Una lettura capace di mettere in scena una “logica” di tipo diverso è Alice nel paese delle meraviglie di Lewis Carroll. Al di là dei numerosi adattamenti animati e cinematografici che ha ottenuto, è bene non limitarsi alla loro visione oppure piegarsi omertosamente sull’idea che sia un libro per l’infanzia. Il genere letterario di appartenenza è la fiaba, questo è innegabile, e di sicuro è stato scritto con l’intenzione di irretire un pubblico prevalentemente infantile. Ma questo non deve trarre in inganno, la breve e gustosa vicenda di Alice si può apprezzare a tutte le età.

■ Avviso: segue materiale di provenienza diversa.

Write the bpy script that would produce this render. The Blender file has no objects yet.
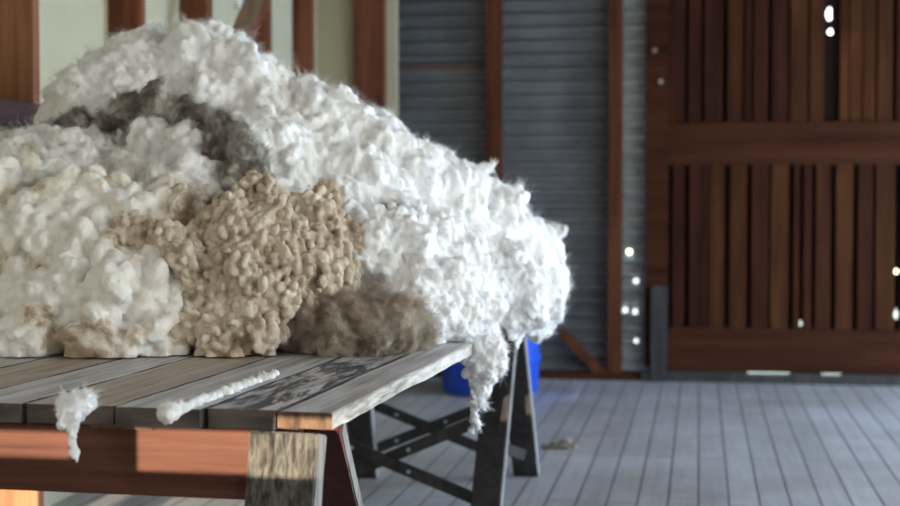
import bpy, bmesh, math, random
import numpy as np
from mathutils import Vector, Matrix, Quaternion

SC = bpy.context.scene
COL = SC.collection
rnd = random.Random(7)
F = 1500.0                       # focal length in pixels of a 900 px wide frame
H = 1.25                         # eye height
YAW = math.radians(9.46)
PITCH = math.radians(2.02)

# ------------------------------------------------------------------ camera
cam_d = bpy.data.cameras.new('camera')
cam = bpy.data.objects.new('camera', cam_d)
COL.objects.link(cam)
cam.location = (0, 0, H)
cam.rotation_euler = (math.pi / 2 - PITCH, 0, YAW)
cam_d.sensor_width = 36
cam_d.lens = 60
cam_d.clip_start = 0.05
cam_d.clip_end = 100
cam_d.dof.use_dof = True
cam_d.dof.focus_distance = 3.55
cam_d.dof.aperture_fstop = 3.0
SC.camera = cam
MR = cam.rotation_euler.to_matrix()


def ray(px, py):
    return MR @ Vector(((px - 450) / F, -(py - 253) / F, -1.0))


def P(px, py, d):
    return Vector((0, 0, H)) + ray(px, py) * d


def on_z(px, py, z=0.0):
    r = ray(px, py)
    return Vector((0, 0, H)) + r * ((z - H) / r.z)


def on_y(px, py, y):
    r = ray(px, py)
    return Vector((0, 0, H)) + r * (y / r.y)


def on_x(px, py, x):
    r = ray(px, py)
    return Vector((0, 0, H)) + r * (x / r.x)


# ------------------------------------------------------------------ materials
def new_mat(name):
    m = bpy.data.materials.new(name)
    m.use_nodes = True
    nt = m.node_tree
    b = nt.nodes['Principled BSDF']
    return m, nt, b


def N(nt, t, **kw):
    n = nt.nodes.new(t)
    for k, v in kw.items():
        if k in n.inputs.keys():
            n.inputs[k].default_value = v
        else:
            setattr(n, k, v)
    return n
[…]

Anzi, questa esperienza di lettura ha molte affinità con la visione del film di animazione Shrek (che mi auguro voi abbiate tutti visto): da bambini e ragazzini viene visto e apprezzato per determinati motivi (l’ironia a tratti grossolana, il mondo parodico che trapela anche senza avere coscienza del fenomeno, il tratto caricaturale e macchiettistico, la storia dall’impianto classico ma rivisitato, i personaggi memorabili) mentre, raggiunta una maggiore consapevolezza delle cose, si trasforma in un vero e proprio gioiello della comicità (con qualche incursione nel territorio della riflessione). Alice nel paese delle meraviglie è un’avventura piuttosto corta (sia diegeticamente che extradiegeticamente) che si avvale del linguaggio per scardinare il buon senso e il ragionamento deduttivo. A + B non è uguale a C in quanto somma degli attributi di A e di B. Semmai, mi scuseranno i docenti STEM, A + B = Rabarbaro in quanto NOME di A + NOME di B, se mescolati, possono ricordare, anche per motivi sciocchi, la parola, per l’appunto, rabarbaro. Chiaro, nevvero?
L’arguzia di questa fiaba sta tutta nella continua sorpresa che coglie il lettore. Le sue aspettative vengono non solo deluse e disattese, bensì riconfigurate durante il corso dell’esperienza. Il divertimento nasce da una sorta di gioco investigativo dell’assurdo che si instaura tra il favoloso, paradossale e contraddittorio Paese delle Meraviglie (meraviglia tutta barocca, altro che vittoriana) e il common sense del lettore. Anche il più esperto, smaliziato e arguto tra voi troverà pane per i propri denti. In caso contrario, vi meritate di mangiare brodo di finta tartaruga a ripetizione.